Wednesday, 17 May 2023

Joint Oireachtas Committee on Transport, Tourism and Sport

Transport Sectoral Emissions Ceiling: Minister for Transport

Photo of James O'ConnorJames O'Connor (Cork East, Fianna Fail) | Oireachtas source

It is good to have the Minister with us for this discussion. I want to make a number of points. We have been in government since July 2020.

Since the Minister has held his portfolio, and this is not a reflection on him but on the system we all have to deal with, not a single kilometre of new rail line has been laid in the country. This is a reflection of the chaotic planning system we have. We had the head of An Bord Pleanála before the Committee of Public Accounts a few weeks ago and we were told that the processing of applications by the board should be at a rate of around 300 decisions being made monthly but that it currently stands at floating between 50 to 70 monthly. Is it any surprise, therefore, that we are where we are? I refer to it taking 20 to 30 years of debate, discussion and misery to try to develop a proper transport system, especially in rail.

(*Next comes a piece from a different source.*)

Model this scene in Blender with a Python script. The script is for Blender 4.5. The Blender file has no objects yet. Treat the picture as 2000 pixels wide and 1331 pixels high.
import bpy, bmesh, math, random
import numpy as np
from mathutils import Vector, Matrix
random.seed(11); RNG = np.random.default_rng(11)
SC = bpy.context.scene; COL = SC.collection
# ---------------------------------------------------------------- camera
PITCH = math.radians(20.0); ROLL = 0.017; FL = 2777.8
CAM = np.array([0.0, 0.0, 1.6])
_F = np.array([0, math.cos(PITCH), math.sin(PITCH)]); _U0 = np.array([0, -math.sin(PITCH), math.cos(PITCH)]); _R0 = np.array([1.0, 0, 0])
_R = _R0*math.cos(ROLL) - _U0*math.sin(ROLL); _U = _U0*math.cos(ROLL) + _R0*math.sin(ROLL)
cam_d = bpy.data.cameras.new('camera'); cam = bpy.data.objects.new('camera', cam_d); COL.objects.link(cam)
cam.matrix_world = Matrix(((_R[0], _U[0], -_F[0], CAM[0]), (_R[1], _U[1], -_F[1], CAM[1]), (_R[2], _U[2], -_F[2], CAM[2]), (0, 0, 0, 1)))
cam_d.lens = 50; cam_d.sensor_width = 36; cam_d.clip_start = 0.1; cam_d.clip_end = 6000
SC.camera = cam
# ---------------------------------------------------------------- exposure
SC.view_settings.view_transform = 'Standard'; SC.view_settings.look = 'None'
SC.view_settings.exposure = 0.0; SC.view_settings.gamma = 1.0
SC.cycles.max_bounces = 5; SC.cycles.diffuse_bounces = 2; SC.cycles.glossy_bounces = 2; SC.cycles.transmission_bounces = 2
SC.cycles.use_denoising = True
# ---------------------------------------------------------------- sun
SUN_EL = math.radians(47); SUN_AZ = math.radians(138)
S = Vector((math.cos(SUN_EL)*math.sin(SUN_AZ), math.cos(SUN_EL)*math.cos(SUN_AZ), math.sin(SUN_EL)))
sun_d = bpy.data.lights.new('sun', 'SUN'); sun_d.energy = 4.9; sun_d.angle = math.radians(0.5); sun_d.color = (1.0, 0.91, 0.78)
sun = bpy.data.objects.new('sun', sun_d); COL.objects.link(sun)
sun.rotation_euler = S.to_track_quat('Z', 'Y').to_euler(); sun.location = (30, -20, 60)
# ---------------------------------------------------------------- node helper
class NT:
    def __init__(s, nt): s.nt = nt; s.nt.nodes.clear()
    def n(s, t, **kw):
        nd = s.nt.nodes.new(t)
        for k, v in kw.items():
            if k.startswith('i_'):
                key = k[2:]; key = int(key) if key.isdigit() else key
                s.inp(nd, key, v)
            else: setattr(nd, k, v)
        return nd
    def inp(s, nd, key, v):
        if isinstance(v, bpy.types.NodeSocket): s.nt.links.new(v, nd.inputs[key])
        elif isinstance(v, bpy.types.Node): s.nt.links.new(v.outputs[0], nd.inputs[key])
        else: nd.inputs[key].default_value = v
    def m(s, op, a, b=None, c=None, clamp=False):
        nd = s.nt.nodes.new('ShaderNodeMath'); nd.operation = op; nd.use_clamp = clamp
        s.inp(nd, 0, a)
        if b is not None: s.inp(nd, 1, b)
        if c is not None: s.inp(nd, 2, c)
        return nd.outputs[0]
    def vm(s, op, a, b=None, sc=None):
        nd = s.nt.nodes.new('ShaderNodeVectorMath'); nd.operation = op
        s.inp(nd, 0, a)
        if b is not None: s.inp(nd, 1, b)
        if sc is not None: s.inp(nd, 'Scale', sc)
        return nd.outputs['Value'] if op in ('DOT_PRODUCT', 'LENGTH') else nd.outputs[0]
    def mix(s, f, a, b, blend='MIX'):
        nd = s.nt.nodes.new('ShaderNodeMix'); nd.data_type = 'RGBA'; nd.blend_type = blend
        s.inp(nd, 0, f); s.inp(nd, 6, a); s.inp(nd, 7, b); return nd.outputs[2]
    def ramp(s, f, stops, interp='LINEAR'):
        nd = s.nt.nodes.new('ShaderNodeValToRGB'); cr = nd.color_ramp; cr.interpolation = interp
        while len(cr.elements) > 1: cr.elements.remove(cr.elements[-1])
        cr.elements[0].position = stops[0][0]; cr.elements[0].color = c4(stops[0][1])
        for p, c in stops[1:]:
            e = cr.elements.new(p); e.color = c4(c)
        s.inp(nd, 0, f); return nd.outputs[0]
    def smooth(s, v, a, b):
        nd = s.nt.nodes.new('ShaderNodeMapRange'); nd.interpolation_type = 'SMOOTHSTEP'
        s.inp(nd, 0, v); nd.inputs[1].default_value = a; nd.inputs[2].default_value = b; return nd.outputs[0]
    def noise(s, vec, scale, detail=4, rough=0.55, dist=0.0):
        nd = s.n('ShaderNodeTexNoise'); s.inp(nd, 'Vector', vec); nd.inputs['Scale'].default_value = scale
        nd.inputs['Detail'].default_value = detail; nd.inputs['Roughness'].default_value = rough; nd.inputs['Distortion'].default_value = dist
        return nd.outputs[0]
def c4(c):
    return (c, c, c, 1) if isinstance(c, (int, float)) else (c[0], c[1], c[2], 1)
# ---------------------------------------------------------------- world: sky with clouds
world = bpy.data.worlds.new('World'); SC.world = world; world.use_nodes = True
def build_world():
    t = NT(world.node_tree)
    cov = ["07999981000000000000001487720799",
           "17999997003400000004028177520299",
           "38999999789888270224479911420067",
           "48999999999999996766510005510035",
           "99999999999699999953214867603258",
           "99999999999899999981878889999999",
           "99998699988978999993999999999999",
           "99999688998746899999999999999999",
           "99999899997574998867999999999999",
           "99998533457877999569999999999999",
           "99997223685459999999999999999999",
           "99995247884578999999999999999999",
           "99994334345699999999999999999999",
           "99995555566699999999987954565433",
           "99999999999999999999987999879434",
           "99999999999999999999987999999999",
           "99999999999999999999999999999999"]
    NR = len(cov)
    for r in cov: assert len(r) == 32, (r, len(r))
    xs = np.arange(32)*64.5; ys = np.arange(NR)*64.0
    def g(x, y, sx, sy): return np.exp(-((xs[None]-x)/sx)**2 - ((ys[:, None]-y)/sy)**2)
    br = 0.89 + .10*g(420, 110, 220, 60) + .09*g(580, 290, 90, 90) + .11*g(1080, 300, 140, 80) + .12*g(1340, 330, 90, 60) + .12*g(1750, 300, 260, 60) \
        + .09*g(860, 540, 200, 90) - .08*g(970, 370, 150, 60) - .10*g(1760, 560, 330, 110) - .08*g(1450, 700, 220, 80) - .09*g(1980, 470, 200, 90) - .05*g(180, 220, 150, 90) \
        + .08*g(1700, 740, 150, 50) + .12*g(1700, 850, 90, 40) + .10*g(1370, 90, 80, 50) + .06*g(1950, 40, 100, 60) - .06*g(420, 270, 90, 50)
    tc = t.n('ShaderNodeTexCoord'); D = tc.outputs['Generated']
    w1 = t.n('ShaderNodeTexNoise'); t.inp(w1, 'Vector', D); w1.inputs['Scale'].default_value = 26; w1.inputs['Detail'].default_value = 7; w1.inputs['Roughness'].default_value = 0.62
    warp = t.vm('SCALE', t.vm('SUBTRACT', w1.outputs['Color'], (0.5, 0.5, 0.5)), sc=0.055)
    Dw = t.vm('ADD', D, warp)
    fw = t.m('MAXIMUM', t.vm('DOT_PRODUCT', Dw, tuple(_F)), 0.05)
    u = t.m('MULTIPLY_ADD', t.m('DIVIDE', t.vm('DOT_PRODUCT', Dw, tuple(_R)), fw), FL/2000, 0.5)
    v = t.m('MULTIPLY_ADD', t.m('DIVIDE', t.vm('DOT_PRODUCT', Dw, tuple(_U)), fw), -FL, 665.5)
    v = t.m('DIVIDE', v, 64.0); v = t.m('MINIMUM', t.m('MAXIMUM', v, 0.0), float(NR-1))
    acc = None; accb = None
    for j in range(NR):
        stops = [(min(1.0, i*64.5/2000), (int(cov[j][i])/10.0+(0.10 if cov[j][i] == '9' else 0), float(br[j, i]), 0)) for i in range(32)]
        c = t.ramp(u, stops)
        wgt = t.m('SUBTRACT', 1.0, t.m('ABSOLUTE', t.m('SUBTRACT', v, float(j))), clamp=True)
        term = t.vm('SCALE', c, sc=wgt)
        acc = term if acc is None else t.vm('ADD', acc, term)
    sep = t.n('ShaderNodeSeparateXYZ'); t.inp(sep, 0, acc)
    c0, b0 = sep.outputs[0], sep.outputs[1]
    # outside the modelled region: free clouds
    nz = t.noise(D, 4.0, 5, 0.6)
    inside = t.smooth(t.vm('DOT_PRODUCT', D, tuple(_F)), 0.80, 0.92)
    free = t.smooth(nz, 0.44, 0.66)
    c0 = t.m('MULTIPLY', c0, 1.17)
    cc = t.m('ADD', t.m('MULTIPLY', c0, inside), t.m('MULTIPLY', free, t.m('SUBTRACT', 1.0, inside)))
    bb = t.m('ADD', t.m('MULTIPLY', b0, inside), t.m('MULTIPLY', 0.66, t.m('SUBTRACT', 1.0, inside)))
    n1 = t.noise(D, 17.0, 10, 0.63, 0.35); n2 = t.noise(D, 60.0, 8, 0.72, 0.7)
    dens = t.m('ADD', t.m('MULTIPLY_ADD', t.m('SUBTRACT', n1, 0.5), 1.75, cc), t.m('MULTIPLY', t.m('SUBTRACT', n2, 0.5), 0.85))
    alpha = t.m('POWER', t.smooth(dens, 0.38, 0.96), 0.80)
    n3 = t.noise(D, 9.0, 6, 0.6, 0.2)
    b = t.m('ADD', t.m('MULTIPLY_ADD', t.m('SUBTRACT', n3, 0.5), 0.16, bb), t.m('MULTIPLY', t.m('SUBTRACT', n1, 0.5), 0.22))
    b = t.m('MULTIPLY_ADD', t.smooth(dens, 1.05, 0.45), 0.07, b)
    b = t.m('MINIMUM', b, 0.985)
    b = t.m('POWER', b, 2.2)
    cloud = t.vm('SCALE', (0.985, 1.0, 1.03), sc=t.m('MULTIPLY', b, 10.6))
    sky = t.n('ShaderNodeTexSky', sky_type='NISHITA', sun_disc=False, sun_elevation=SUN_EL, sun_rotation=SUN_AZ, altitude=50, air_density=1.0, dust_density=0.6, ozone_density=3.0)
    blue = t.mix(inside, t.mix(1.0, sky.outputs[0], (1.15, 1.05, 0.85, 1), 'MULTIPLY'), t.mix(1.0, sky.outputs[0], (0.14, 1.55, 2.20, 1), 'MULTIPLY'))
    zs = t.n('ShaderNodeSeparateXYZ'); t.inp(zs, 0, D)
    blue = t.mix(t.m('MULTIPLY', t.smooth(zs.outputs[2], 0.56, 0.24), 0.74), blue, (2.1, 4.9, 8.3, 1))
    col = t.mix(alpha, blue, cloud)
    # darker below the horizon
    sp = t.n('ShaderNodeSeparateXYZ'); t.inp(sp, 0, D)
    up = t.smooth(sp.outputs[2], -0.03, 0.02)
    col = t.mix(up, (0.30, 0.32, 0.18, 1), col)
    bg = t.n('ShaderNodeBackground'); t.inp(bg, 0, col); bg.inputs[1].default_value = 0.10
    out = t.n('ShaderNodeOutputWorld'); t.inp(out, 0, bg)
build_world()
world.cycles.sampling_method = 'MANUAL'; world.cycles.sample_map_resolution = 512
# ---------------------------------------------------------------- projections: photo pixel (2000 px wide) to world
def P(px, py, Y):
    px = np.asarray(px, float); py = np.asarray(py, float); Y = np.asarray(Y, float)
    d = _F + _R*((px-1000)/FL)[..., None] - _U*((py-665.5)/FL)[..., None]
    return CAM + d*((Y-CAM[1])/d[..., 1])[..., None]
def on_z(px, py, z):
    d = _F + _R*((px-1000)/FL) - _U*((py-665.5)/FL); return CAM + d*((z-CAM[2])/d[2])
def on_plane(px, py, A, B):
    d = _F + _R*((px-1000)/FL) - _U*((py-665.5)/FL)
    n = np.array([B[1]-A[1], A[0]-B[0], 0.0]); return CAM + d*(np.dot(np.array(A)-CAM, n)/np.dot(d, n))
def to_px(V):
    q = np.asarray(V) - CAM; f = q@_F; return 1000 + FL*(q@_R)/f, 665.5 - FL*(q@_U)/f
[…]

The Minister speaks often and eloquently about the modal shift, but in many parts of the country this is just not achievable without putting in the required investment. I am not trying to knock the Minister. I think he is a good man. I do, however, have a deep frustration at the work that has been done by several State agencies, the Department of Transport and all these quangos we have created in an effort to create better public policy, which have resulted in an infrastructural deficit that is so bad it made the front page of the Business Postlast Sunday. I agree fully with that headline. As policymakers and back bench Deputies supporting Ministers like the Minister, Deputy Ryan, and giving them the offices they hold, I think we must be honest about where we are, and it is deeply disappointing.

The other thing I wish to get off my chest is the length of time it is taking the State even to make a decision concerning connecting the main airport in the country to the public transport system. The Minister talks about a modal shift, but the car parks in Dublin Airport are full and this is to do with the fact that in many parts of the country there is no proper alternative to driving a car to the airport. The lack of a heavy rail connection from Dublin Airport to the State's rail service at this stage is something I would almost call humiliating. I refer to how long it has taken us to do this.

I would love to get a sense from the Minister then, and he has been in his role for several years now and he served in the Cabinet before as well, of what it is going to take for civil servants in this country to wake up and deal with the challenges we need to deal with. I say this because we have been so busy talking about them. Ultimately, the Minister and I take the blame in this regard. We are the ones who must go before the electorate and, potentially, lose our seats because of what those voters see as a lack of action. I just wanted to ask the Minister this question because I think it is incredible how slow the pace of delivery is here.

The Minister and I have had our disagreements in the past, particularly concerning the bypass in east Cork, but I will say this to him. At the meeting about the public spending code, I said that it was pretty much a useless instrument to stall and delay projects. I see that reforms are now coming. Two years later, someone has decided we should probably do something about the public spending code. I was talking about this two years ago, and I was nearly laughed at when I made the suggestion. I just wanted to take a minute to highlight this aspect as well and that it is only now that people seem to be realising that it has never been used once to block a project. Yet here we are allowing this process to potentially add an additional year and a half onto getting something from concept to delivery. What has gone wrong? Why are we not able to say that something is needed in the national interest and to go and do it rather than tying ourselves up in knots?